__YOUR TASK__
Exactly the lines from the one containing "Write part 3" through the one containing "bd.build('glazing_bead', M['alud'], g1)" must be returned; include both ends and nothing else.

- - - - -

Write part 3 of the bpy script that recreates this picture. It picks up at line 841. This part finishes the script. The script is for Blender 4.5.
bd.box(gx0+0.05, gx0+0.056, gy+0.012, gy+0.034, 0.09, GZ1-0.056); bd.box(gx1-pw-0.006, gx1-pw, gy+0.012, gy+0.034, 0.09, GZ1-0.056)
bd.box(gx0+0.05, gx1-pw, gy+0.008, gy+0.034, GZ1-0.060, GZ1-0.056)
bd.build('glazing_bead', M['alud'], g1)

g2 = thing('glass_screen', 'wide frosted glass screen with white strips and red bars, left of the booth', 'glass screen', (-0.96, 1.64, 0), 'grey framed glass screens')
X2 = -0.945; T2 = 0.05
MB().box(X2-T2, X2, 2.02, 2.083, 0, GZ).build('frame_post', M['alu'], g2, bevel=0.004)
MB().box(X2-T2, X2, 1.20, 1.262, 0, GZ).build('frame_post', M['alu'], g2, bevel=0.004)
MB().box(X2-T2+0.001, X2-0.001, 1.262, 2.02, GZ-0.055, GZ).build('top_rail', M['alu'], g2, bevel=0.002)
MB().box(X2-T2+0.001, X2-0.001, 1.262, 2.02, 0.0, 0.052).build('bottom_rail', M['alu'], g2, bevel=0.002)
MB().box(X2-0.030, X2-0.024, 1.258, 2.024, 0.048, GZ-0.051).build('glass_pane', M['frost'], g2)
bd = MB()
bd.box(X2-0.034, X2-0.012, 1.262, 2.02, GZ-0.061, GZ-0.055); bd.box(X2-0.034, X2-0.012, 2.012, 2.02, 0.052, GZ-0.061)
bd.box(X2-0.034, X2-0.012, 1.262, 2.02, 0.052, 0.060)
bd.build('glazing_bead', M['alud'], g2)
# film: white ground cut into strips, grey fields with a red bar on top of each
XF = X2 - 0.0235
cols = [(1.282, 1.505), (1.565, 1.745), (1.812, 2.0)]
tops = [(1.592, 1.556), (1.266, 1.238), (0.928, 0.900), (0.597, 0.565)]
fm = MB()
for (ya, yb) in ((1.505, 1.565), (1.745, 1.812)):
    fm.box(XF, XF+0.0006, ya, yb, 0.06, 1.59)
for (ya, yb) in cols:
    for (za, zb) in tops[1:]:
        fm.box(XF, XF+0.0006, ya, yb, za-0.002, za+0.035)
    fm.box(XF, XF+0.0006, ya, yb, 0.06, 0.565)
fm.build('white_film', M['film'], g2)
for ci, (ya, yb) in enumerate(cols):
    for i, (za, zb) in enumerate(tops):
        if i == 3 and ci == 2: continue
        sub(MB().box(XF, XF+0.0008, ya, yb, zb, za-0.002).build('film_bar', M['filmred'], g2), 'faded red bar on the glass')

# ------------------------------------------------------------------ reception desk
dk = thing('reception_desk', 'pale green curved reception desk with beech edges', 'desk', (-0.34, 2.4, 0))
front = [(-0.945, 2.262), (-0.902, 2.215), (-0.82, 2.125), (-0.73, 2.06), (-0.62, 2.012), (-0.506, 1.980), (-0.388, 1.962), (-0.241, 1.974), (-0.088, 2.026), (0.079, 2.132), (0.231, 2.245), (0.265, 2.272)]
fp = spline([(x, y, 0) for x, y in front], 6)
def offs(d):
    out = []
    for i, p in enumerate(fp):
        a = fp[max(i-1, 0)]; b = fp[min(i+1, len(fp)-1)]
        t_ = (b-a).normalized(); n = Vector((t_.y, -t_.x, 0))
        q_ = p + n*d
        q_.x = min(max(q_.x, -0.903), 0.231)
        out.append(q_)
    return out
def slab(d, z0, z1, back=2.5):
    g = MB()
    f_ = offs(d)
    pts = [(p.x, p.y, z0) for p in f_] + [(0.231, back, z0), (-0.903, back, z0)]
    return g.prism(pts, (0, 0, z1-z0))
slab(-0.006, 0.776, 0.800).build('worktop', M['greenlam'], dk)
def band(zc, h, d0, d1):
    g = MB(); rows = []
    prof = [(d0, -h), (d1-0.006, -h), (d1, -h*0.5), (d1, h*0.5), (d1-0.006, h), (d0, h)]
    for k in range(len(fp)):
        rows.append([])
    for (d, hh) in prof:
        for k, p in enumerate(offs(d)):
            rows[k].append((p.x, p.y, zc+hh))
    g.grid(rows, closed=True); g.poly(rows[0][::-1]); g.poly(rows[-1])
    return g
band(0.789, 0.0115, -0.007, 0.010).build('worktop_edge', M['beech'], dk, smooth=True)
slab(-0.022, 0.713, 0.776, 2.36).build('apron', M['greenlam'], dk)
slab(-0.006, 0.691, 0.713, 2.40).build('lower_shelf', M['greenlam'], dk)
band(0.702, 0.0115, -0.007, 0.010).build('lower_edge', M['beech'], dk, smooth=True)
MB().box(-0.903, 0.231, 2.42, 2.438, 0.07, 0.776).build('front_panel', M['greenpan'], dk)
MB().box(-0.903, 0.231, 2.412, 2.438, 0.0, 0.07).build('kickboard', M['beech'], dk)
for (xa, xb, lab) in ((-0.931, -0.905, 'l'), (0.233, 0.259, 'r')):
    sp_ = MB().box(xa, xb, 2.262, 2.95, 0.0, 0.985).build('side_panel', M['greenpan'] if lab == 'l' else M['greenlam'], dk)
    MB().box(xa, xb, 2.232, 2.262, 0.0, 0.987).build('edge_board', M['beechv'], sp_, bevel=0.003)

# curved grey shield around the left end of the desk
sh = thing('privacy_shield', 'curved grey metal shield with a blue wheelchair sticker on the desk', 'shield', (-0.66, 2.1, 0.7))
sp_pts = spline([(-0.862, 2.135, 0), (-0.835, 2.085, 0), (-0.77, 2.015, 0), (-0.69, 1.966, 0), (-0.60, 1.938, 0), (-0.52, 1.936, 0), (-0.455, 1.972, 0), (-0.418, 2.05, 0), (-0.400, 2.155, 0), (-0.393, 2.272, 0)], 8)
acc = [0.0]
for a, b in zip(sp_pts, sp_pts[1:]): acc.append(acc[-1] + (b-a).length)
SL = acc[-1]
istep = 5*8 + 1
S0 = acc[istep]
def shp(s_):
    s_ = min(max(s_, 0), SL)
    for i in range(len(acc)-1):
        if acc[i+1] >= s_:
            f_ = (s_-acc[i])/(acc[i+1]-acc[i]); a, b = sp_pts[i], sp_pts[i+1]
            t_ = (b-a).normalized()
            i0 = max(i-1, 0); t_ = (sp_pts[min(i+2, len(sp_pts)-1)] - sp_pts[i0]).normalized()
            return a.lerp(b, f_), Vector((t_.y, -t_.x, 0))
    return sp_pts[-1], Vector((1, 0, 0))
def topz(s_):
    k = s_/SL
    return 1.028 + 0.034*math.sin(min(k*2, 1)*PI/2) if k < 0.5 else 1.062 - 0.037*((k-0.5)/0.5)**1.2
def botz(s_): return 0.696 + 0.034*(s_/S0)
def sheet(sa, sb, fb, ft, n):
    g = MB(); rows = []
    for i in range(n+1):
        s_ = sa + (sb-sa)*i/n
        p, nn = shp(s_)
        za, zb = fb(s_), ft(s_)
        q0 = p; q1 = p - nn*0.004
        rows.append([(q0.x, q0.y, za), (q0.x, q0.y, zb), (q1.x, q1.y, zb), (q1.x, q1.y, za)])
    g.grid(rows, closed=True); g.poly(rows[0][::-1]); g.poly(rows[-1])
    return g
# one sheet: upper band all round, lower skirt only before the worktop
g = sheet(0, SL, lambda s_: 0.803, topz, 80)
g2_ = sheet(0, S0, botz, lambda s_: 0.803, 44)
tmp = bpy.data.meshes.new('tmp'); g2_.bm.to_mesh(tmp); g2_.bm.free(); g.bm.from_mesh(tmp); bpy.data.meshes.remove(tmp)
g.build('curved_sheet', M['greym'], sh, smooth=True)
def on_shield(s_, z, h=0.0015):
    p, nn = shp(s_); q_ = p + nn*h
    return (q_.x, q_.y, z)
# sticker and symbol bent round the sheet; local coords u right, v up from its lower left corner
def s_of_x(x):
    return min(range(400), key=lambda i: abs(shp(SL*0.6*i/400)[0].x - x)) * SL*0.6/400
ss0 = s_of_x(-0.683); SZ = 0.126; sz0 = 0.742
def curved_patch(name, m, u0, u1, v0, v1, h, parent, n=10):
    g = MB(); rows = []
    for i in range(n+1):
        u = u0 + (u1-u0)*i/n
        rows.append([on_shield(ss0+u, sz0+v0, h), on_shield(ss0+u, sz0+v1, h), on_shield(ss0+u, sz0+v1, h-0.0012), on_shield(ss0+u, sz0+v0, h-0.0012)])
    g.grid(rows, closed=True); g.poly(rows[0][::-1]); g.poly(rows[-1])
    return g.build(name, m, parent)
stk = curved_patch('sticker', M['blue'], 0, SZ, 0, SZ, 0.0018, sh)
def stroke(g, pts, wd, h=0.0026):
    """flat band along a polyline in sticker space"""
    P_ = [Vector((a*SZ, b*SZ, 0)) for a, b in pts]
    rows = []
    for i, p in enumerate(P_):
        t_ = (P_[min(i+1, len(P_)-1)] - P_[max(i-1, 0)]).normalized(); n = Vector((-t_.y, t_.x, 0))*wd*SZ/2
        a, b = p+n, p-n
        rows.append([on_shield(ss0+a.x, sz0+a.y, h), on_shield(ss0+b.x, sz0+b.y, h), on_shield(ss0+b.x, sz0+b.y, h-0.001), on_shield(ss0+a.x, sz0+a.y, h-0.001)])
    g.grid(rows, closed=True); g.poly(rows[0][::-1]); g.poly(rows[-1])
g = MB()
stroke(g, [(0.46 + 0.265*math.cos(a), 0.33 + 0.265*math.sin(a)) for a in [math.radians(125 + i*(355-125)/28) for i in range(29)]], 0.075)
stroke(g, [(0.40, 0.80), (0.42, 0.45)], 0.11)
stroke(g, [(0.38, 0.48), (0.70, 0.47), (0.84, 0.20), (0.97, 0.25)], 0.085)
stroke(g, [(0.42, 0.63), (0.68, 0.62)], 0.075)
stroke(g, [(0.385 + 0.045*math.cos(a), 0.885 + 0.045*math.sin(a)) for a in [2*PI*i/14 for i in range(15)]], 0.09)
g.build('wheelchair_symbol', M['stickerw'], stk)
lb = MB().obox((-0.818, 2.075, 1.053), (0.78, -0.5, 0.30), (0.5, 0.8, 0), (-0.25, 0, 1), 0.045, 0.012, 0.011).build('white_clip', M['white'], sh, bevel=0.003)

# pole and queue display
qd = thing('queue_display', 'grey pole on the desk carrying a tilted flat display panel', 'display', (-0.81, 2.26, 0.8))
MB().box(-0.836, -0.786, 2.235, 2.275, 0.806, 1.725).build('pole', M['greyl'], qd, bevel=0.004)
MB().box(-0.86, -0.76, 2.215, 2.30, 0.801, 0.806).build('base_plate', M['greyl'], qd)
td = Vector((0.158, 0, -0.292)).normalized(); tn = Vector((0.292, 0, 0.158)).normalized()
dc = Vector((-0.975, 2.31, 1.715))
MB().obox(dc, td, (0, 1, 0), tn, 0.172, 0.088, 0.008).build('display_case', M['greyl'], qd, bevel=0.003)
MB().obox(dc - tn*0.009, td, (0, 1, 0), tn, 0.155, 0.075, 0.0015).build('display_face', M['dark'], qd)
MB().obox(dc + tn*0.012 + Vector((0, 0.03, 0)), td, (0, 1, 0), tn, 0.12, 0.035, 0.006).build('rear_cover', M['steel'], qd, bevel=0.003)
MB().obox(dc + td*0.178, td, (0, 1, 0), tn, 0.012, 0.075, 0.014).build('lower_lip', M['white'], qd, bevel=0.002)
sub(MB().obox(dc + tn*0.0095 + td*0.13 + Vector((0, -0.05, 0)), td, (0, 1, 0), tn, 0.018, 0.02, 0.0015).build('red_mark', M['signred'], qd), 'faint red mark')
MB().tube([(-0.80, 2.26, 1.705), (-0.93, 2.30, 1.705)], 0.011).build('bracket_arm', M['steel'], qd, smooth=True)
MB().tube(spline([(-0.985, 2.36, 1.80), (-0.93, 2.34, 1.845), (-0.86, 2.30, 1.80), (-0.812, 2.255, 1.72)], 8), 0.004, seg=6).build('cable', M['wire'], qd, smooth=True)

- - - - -

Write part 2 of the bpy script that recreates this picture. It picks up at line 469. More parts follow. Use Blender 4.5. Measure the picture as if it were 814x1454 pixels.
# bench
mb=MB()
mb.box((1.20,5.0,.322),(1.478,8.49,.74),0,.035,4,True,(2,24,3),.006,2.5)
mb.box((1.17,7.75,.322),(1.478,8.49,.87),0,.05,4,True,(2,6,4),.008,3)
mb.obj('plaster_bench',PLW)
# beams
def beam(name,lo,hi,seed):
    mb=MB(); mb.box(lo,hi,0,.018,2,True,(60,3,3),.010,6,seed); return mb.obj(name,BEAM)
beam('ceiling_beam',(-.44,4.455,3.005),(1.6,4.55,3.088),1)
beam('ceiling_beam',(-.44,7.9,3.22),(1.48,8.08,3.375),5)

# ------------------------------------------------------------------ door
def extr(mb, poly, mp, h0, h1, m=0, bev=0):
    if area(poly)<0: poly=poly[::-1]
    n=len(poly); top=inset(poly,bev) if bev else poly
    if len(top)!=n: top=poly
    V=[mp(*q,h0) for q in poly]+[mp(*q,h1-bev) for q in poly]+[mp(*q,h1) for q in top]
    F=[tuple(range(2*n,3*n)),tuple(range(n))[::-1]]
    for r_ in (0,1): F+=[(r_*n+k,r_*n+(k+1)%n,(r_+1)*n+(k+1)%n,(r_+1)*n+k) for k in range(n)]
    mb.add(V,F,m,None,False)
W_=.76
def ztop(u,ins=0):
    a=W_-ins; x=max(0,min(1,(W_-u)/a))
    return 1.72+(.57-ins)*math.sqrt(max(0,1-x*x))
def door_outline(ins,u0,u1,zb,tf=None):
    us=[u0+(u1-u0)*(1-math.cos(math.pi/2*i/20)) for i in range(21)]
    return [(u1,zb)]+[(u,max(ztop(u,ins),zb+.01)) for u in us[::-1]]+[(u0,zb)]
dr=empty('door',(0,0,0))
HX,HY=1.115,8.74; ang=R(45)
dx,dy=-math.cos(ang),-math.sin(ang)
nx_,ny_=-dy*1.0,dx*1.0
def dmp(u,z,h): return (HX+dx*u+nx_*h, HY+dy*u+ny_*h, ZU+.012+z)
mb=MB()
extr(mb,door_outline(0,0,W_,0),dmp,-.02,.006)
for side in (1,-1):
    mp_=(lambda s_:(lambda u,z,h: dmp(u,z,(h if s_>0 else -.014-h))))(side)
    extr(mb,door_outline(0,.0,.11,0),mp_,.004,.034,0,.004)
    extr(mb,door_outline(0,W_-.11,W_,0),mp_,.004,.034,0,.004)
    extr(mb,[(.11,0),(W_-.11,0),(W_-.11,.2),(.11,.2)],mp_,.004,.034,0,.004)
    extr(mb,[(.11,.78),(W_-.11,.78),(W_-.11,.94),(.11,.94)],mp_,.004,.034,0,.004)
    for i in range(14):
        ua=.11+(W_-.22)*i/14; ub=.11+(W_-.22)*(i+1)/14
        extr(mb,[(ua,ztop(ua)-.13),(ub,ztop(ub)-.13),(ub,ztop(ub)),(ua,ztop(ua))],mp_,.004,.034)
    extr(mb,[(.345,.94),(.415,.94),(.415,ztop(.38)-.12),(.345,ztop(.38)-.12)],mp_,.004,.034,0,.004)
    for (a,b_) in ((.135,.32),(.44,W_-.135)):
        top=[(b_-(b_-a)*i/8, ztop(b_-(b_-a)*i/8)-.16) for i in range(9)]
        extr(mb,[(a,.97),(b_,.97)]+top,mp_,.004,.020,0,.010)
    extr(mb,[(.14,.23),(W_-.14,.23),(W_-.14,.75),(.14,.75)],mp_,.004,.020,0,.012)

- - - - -

__SOLUTION TO THIS PROBLEM__
Write part 3 of the bpy script that recreates this picture. It picks up at line 841. This part finishes the script. The script is for Blender 4.5.
bd.box(gx0+0.05, gx0+0.056, gy+0.012, gy+0.034, 0.09, GZ1-0.056); bd.box(gx1-pw-0.006, gx1-pw, gy+0.012, gy+0.034, 0.09, GZ1-0.056)
bd.box(gx0+0.05, gx1-pw, gy+0.008, gy+0.034, GZ1-0.060, GZ1-0.056)
bd.build('glazing_bead', M['alud'], g1)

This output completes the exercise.